_What you have to do_:
Please copy the lines below exactly, from the first one through the line showing "g = MB(); g.box(32.9, 80.1, 51.9, 52.4, 2.25, 2.36);".

Start of Provided data

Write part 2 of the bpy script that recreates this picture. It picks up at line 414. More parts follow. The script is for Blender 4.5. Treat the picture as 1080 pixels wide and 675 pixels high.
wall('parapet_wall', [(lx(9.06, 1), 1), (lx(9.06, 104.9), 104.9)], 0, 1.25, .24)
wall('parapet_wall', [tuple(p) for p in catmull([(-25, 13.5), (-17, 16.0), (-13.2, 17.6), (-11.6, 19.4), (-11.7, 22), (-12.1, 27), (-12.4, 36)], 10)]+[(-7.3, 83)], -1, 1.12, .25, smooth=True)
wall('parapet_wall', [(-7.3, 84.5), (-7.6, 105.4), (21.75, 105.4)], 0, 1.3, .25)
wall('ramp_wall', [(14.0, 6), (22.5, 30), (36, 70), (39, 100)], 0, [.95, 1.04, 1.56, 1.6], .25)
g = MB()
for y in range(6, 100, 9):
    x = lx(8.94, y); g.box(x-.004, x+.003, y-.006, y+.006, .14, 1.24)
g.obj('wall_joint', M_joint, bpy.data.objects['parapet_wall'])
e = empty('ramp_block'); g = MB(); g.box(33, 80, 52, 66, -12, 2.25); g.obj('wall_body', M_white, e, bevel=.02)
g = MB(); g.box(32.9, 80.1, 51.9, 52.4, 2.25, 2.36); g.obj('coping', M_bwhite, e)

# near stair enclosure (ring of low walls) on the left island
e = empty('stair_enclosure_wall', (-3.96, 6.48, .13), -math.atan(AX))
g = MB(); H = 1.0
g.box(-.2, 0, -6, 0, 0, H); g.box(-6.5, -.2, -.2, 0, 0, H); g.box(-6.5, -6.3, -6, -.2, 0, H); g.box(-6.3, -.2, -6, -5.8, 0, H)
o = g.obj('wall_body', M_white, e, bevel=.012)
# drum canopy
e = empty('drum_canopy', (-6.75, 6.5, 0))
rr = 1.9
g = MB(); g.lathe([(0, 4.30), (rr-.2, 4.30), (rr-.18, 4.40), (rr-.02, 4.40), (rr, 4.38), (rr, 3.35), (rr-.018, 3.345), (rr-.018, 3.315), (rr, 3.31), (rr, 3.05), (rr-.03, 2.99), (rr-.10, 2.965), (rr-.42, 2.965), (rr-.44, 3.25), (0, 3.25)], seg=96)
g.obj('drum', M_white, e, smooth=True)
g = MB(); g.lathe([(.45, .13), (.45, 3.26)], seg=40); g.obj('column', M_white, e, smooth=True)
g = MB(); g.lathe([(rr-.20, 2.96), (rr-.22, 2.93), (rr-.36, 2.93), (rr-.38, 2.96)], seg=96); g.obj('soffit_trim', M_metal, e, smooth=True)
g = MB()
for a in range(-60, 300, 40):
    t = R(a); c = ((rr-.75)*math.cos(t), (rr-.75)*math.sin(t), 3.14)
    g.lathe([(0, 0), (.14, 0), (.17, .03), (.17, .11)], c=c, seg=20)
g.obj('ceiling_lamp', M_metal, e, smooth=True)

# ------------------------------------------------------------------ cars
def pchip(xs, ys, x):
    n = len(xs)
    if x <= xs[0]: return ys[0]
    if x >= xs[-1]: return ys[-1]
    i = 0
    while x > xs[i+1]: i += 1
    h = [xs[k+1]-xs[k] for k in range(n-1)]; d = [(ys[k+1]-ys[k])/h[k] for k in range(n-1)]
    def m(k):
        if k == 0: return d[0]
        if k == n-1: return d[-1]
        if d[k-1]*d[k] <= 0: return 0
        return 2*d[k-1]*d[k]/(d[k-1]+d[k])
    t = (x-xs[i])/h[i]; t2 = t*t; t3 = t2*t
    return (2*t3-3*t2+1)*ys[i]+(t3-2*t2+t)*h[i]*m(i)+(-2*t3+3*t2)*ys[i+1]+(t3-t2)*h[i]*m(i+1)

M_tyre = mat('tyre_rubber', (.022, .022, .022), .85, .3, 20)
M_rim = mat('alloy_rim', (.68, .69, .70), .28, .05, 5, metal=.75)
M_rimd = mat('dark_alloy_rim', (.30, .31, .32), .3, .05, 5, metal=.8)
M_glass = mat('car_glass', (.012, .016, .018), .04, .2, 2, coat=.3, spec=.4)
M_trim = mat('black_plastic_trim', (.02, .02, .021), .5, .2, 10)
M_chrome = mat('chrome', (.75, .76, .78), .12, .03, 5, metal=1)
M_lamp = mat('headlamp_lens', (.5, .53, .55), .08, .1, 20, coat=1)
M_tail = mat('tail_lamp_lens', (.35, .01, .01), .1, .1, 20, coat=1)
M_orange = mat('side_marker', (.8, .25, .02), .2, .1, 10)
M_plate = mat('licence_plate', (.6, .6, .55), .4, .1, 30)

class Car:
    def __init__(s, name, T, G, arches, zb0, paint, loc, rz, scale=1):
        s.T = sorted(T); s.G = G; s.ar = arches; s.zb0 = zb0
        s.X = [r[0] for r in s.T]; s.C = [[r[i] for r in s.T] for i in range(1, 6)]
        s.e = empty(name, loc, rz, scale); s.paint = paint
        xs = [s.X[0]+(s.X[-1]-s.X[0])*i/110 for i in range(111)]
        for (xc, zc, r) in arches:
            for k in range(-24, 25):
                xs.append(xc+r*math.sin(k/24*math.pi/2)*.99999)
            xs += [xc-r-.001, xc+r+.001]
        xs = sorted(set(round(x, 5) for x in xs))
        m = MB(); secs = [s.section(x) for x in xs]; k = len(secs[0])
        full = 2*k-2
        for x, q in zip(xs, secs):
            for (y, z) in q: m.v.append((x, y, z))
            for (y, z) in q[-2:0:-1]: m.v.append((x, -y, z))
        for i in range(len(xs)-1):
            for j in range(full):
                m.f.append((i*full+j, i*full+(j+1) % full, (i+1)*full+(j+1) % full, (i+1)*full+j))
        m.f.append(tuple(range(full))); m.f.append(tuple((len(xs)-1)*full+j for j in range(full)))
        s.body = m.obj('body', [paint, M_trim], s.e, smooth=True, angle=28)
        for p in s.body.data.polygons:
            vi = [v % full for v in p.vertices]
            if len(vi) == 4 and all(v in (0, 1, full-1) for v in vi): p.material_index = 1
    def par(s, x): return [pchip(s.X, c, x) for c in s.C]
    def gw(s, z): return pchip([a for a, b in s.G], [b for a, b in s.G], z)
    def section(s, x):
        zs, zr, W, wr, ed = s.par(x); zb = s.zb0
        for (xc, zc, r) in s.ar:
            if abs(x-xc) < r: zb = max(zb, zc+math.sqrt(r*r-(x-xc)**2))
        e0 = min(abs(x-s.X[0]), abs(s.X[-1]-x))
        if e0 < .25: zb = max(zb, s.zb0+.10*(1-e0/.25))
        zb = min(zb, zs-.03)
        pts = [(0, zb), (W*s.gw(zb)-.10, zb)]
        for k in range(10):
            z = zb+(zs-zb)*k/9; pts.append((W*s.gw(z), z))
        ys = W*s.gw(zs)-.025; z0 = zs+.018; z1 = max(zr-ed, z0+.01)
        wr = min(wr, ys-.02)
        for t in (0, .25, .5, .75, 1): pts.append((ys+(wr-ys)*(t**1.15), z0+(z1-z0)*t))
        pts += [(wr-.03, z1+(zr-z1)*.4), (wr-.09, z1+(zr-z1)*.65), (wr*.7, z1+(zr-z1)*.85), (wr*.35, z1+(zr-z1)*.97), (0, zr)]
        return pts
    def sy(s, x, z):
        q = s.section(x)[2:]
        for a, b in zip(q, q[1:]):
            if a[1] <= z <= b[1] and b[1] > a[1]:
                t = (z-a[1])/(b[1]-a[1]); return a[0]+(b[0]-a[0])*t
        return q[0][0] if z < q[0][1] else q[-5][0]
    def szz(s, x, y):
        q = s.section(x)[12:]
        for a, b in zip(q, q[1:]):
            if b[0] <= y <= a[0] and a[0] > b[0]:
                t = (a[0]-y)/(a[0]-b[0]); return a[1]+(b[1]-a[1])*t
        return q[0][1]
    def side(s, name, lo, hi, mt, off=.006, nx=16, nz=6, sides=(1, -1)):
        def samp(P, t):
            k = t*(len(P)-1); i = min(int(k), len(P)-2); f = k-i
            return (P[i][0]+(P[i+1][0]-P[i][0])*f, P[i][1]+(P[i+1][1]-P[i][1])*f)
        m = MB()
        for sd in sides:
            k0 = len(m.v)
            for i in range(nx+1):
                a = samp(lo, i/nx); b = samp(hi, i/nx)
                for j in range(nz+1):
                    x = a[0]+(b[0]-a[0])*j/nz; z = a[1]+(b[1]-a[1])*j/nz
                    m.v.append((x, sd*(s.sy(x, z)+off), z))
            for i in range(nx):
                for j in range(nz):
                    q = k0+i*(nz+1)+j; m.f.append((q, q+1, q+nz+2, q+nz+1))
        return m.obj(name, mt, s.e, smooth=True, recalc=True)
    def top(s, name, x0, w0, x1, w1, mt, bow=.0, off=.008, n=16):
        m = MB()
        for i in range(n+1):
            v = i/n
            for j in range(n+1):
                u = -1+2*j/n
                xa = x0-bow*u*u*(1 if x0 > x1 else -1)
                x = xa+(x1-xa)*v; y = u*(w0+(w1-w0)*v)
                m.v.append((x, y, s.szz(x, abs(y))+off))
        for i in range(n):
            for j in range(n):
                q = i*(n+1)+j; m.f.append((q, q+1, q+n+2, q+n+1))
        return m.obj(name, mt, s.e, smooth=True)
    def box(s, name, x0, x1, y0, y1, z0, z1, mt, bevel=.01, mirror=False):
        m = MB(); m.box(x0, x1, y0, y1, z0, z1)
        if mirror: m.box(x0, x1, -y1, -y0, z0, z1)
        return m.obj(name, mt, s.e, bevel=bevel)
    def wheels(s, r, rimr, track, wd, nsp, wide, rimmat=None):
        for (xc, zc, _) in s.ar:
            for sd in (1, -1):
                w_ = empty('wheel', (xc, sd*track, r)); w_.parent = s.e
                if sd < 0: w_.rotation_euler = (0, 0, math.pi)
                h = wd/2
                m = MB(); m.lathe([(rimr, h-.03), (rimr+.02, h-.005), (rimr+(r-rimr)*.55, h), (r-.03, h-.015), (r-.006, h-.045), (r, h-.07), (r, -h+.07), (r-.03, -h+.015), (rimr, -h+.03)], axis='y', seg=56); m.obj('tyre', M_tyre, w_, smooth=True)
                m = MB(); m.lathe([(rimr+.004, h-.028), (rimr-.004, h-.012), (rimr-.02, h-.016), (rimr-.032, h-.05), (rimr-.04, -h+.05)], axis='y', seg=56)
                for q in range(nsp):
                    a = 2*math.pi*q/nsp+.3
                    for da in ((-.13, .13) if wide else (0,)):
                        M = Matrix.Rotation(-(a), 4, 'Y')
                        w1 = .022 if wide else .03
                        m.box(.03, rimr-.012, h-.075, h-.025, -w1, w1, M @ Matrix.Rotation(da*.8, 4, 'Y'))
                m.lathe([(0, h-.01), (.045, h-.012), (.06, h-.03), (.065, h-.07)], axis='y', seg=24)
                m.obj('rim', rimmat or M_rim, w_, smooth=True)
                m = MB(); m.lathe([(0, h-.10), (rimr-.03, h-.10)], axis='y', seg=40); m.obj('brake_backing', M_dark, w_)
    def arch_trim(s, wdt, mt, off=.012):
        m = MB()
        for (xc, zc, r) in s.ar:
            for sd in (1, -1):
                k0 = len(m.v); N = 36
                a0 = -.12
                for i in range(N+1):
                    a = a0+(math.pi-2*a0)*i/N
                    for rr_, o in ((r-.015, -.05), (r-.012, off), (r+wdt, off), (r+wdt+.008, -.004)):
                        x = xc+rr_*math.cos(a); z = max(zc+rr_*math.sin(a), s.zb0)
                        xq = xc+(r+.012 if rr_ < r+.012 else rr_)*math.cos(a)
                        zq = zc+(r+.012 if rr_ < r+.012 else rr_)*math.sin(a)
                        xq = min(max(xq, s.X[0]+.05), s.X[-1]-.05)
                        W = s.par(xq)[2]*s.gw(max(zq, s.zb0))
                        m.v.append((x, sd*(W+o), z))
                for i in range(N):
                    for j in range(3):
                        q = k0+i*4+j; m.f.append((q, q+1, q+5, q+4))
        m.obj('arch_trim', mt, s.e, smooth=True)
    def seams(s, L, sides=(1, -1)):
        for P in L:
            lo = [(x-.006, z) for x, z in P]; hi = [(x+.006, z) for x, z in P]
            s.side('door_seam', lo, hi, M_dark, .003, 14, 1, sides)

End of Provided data

_Finished task_:
Write part 2 of the bpy script that recreates this picture. It picks up at line 414. More parts follow. The script is for Blender 4.5. Treat the picture as 1080 pixels wide and 675 pixels high.
wall('parapet_wall', [(lx(9.06, 1), 1), (lx(9.06, 104.9), 104.9)], 0, 1.25, .24)
wall('parapet_wall', [tuple(p) for p in catmull([(-25, 13.5), (-17, 16.0), (-13.2, 17.6), (-11.6, 19.4), (-11.7, 22), (-12.1, 27), (-12.4, 36)], 10)]+[(-7.3, 83)], -1, 1.12, .25, smooth=True)
wall('parapet_wall', [(-7.3, 84.5), (-7.6, 105.4), (21.75, 105.4)], 0, 1.3, .25)
wall('ramp_wall', [(14.0, 6), (22.5, 30), (36, 70), (39, 100)], 0, [.95, 1.04, 1.56, 1.6], .25)
g = MB()
for y in range(6, 100, 9):
    x = lx(8.94, y); g.box(x-.004, x+.003, y-.006, y+.006, .14, 1.24)
g.obj('wall_joint', M_joint, bpy.data.objects['parapet_wall'])
e = empty('ramp_block'); g = MB(); g.box(33, 80, 52, 66, -12, 2.25); g.obj('wall_body', M_white, e, bevel=.02)
g = MB(); g.box(32.9, 80.1, 51.9, 52.4, 2.25, 2.36); g.obj('coping', M_bwhite, e)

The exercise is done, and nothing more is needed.